The Thrift Savings Plan deserves credit for regularly asking its customers—current and former federal and military personnel—what they want in the program. That has led to the addition of numerous features in recent years.
But in light of the most recent of those changes, it is clear that what they want—what they really, really want, as the song goes—is customer service.
While the TSP has the reputation of being a highly stable program, in fact it has changed significantly over time, and especially so within more recent years. In some cases, that is due to changes in the tax code that governs many features of the program along with similar retirement savings programs such as 401(k) plans. But in other cases, it was the result of feedback from account holders.
Much of that feedback has come from a series of surveys. For example, the TSP asked why so many investors rolled their money into IRAs after leaving the civil service or the military and the answer came back that people were looking for more choice in investments and withdrawal options.
The TSP responded first to the withdrawal issue, by loosening a number of policies in 2019. It began allowing lump-sum withdrawals as often as every 30 days, rather than only one time, and added new flexibility to the option to take installment payments.
Regarding the investment choices, the TSP the following year expanded its roster of lifecycle funds by offering them in five-year increments rather than 10 years, and extending those funds as far out as 2065. Then earlier this year it opened its mutual fund window, which allows investments in a choice of thousands of outside mutual funds, although with a number of strings and fees attached.

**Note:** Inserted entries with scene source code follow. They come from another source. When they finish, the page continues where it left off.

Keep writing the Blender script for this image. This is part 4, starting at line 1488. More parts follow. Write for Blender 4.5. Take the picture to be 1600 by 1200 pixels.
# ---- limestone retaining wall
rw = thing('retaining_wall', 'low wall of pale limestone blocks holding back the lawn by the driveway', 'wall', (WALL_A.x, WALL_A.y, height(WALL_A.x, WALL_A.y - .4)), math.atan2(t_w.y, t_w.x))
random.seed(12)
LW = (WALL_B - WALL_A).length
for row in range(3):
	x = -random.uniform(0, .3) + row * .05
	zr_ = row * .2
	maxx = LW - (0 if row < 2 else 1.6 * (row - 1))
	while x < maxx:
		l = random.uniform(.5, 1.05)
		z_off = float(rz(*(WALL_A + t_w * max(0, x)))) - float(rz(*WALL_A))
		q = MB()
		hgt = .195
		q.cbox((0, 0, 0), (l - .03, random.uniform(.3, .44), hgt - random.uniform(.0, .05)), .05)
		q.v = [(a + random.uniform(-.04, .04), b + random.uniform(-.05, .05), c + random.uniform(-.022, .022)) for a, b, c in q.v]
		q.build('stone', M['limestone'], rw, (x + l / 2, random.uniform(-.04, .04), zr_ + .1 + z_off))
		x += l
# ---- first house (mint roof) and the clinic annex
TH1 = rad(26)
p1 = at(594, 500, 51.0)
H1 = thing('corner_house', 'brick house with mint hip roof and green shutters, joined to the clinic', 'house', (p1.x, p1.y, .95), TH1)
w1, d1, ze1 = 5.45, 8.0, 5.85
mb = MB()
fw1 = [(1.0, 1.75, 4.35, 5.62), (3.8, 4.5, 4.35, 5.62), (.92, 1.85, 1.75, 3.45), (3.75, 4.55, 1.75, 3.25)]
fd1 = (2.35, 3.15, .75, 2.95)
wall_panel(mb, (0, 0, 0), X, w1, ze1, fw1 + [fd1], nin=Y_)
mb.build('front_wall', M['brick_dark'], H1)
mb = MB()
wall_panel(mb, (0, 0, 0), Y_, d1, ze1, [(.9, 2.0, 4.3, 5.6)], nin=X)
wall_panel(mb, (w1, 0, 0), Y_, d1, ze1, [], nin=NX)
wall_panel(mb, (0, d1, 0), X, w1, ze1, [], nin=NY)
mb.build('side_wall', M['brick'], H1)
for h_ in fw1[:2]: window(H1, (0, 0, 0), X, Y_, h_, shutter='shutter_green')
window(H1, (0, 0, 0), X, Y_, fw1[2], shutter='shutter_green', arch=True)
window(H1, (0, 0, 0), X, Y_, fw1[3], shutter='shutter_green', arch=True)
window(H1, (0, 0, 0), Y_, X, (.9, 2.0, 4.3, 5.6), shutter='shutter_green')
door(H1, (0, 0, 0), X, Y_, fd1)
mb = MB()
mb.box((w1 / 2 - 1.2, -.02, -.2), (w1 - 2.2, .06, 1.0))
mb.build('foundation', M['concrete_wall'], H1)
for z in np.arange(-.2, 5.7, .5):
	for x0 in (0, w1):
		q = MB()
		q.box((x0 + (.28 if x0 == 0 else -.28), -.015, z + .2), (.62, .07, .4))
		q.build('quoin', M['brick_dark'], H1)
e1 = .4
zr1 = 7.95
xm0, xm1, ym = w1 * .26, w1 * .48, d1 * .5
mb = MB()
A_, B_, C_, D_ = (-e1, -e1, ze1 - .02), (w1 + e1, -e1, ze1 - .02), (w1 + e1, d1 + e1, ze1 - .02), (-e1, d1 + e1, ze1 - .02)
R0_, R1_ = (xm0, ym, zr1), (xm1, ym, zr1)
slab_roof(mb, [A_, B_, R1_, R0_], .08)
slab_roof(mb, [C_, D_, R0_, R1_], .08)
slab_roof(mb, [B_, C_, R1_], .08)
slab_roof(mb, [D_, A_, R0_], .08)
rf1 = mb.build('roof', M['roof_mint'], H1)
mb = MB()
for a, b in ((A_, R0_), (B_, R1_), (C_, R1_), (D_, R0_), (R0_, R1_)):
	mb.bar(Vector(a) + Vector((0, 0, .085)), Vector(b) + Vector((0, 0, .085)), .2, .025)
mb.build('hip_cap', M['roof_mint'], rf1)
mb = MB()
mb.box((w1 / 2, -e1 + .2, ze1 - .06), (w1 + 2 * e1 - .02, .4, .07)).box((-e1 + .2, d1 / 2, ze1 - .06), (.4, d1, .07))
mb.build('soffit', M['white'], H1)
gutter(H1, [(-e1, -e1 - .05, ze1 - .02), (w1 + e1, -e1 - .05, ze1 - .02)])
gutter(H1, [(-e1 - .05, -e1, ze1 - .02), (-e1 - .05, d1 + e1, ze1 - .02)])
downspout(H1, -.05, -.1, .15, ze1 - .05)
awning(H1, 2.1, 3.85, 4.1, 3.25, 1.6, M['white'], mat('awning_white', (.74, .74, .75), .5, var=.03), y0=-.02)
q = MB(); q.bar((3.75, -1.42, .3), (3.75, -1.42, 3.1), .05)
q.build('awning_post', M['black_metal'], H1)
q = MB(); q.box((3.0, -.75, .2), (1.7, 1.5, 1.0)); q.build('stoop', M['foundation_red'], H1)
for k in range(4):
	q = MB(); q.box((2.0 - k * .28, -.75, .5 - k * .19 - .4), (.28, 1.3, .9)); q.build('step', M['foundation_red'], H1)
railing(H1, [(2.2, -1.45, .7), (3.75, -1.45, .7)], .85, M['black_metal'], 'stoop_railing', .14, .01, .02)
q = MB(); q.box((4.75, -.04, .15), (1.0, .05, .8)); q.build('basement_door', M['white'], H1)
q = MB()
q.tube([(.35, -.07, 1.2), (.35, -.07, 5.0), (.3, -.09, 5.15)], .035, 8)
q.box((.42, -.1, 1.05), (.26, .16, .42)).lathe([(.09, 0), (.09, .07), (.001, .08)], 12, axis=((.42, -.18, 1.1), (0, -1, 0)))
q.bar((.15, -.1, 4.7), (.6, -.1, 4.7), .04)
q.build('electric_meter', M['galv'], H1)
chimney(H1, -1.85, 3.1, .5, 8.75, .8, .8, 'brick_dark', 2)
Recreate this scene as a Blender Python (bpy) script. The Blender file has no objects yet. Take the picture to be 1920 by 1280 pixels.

Because of the complexity of that change, it could be carried out only as part of a major change to the TSP’s underlying operating platform. And that’s when it became clear what investors really want.
For what the TSP calls security protection needs, the new system required that participants set up a new personal online account, which turned out to be frustrating if not impossible for many. Their only option was to call the ThrifLine customer service line, which was overwhelmed with callers, resulting in hours on hold, dropped calls, and connections with agents who couldn’t help them.
For what the TSP called data-related reasons, beneficiary designations of some 150,000 account holders weren’t migrated into the new system. Those who discovered theirs were missing and filled out new ones encountered problems which required them to call that same customer service line—where they encountered the same kinds of service issues as those who had trouble getting into the system in the first place.
The list goes on. Account holders have complained that the new system does not include historical account information that they need; that requests for loans and withdrawals have been delayed or lost; that account balances don’t square up with their own records. In each case, their only recourse was to call the customer service line, where . . . you know the rest.
The TSP has not exactly endeared itself to its participants with its response. That has been mainly a series of bloodless statistics showing increases in the number of customer service agents onboard, reductions in time on hold, success rate of those attempting to set up online accounts and so on. It also cited the results of its most recent participant survey showing that satisfaction has been about stable over the last three years and is above that of a private sector benchmark—but that survey was taken before the changeover.
And calling the experiences that so many investors have been going through “bumpy”—as the TSP did in responding to a House member raised those issues on behalf of her constituents—simply shows a lack of connection to the people it is there to be serving.
For many of those people, the TSP is their main life savings, certainly their main savings for their retirement. It is not a statistical exercise for them. And when they experience problems with it—problems the TSP itself is responsible for—personal, effective help is what they really, really want.